- Job
Check every line of the entries that follow, and copy the ones containing "part".

[Entries with scene source code]
=======

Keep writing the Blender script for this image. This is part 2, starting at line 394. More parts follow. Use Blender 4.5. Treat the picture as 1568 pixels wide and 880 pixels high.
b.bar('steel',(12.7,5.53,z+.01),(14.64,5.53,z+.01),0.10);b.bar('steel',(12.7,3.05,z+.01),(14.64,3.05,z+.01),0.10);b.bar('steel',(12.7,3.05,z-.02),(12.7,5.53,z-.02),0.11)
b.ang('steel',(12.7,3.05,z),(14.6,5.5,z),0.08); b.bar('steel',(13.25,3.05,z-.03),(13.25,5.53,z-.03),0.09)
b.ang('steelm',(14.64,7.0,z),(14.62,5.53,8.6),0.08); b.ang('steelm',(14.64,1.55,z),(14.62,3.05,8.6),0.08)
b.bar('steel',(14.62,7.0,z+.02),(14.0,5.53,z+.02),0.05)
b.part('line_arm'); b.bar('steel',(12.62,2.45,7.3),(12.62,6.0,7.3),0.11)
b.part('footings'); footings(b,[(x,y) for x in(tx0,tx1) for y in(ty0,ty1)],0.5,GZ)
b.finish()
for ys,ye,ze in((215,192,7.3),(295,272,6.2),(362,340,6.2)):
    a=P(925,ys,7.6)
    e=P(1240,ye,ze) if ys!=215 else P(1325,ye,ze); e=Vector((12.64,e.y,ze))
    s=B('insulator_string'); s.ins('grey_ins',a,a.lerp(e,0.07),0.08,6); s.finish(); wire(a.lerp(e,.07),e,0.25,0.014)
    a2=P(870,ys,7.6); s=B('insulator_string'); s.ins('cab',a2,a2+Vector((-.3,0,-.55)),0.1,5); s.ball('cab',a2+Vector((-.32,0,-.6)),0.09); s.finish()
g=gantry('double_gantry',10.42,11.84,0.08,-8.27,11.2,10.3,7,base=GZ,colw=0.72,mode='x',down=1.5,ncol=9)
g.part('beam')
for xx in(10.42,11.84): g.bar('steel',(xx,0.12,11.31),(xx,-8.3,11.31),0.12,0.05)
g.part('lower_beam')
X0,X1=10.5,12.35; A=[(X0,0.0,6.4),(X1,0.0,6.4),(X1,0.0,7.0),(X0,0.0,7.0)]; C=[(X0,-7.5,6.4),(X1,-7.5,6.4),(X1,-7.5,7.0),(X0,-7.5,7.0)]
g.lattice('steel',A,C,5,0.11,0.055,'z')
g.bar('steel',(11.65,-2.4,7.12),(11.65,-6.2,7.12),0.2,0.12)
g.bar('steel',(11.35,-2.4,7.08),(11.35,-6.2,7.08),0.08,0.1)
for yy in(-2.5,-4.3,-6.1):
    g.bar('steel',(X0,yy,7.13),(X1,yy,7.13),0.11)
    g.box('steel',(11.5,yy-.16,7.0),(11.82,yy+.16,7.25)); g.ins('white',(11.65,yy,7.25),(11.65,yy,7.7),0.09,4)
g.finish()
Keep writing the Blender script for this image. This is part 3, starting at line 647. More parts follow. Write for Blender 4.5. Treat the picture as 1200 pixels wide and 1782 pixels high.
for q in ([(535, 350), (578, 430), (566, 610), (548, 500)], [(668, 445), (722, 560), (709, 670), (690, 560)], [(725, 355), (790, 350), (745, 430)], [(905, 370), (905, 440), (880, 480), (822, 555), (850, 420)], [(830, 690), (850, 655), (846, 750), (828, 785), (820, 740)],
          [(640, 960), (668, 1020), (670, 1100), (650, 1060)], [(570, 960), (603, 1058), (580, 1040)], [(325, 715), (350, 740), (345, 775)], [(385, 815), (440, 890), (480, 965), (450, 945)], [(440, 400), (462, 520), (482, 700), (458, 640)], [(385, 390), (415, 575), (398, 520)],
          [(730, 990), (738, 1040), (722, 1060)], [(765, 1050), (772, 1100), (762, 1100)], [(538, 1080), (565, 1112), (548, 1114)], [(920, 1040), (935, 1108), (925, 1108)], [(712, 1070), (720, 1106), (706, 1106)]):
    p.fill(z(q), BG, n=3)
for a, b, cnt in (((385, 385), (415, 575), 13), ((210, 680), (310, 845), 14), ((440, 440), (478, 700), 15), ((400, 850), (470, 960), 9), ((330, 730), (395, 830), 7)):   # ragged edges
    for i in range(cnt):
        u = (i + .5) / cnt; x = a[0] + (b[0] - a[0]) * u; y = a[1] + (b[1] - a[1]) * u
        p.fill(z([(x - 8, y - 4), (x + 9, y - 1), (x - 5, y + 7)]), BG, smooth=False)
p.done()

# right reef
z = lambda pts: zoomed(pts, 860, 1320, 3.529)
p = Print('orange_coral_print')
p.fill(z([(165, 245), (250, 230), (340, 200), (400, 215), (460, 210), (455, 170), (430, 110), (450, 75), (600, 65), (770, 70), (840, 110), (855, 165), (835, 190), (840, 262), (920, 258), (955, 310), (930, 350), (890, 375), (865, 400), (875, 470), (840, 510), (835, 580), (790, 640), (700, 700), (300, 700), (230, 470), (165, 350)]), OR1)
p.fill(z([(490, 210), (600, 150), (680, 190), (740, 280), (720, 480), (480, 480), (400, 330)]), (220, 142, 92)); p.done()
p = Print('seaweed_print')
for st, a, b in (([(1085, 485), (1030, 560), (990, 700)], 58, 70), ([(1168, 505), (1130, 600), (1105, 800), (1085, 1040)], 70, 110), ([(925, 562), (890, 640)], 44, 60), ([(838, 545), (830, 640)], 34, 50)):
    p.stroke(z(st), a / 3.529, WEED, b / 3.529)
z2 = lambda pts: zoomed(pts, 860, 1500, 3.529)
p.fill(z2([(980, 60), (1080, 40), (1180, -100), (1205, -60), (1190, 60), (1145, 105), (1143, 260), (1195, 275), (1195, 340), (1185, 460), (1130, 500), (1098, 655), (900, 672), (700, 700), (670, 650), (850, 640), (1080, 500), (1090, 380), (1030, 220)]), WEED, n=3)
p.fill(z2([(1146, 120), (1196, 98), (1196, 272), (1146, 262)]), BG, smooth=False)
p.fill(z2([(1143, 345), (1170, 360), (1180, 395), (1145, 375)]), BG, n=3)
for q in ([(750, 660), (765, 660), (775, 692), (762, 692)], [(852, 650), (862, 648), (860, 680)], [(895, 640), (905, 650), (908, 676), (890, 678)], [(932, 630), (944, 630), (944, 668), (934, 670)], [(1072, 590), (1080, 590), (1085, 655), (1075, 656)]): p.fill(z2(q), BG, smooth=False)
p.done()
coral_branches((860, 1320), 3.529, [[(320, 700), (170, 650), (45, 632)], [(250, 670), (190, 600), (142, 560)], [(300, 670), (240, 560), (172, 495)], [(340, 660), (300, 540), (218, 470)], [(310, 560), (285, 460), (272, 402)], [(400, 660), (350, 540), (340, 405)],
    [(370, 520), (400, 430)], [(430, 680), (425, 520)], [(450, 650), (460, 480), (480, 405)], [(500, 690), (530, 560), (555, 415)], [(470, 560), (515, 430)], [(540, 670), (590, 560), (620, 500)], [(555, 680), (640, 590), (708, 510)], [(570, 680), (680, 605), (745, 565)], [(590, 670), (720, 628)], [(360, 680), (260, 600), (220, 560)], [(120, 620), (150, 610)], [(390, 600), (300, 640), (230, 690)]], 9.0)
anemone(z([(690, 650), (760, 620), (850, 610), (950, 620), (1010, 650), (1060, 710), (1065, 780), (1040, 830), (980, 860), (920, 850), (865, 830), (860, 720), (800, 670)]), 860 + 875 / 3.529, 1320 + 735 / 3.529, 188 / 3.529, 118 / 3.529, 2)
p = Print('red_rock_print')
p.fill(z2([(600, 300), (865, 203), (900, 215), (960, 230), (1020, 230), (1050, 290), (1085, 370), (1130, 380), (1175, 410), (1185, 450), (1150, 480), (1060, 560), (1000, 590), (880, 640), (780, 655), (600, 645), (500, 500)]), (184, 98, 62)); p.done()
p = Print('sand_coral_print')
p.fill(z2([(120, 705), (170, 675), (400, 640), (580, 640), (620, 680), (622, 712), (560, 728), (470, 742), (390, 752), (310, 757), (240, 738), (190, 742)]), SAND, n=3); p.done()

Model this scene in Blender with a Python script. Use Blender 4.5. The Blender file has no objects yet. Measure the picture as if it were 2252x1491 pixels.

=======

- Exercise response
Keep writing the Blender script for this image. This is part 2, starting at line 394. More parts follow. Use Blender 4.5. Treat the picture as 1568 pixels wide and 880 pixels high.
b.part('line_arm'); b.bar('steel',(12.62,2.45,7.3),(12.62,6.0,7.3),0.11)
b.part('footings'); footings(b,[(x,y) for x in(tx0,tx1) for y in(ty0,ty1)],0.5,GZ)
g.part('beam')
g.part('lower_beam')
Keep writing the Blender script for this image. This is part 3, starting at line 647. More parts follow. Write for Blender 4.5. Treat the picture as 1200 pixels wide and 1782 pixels high.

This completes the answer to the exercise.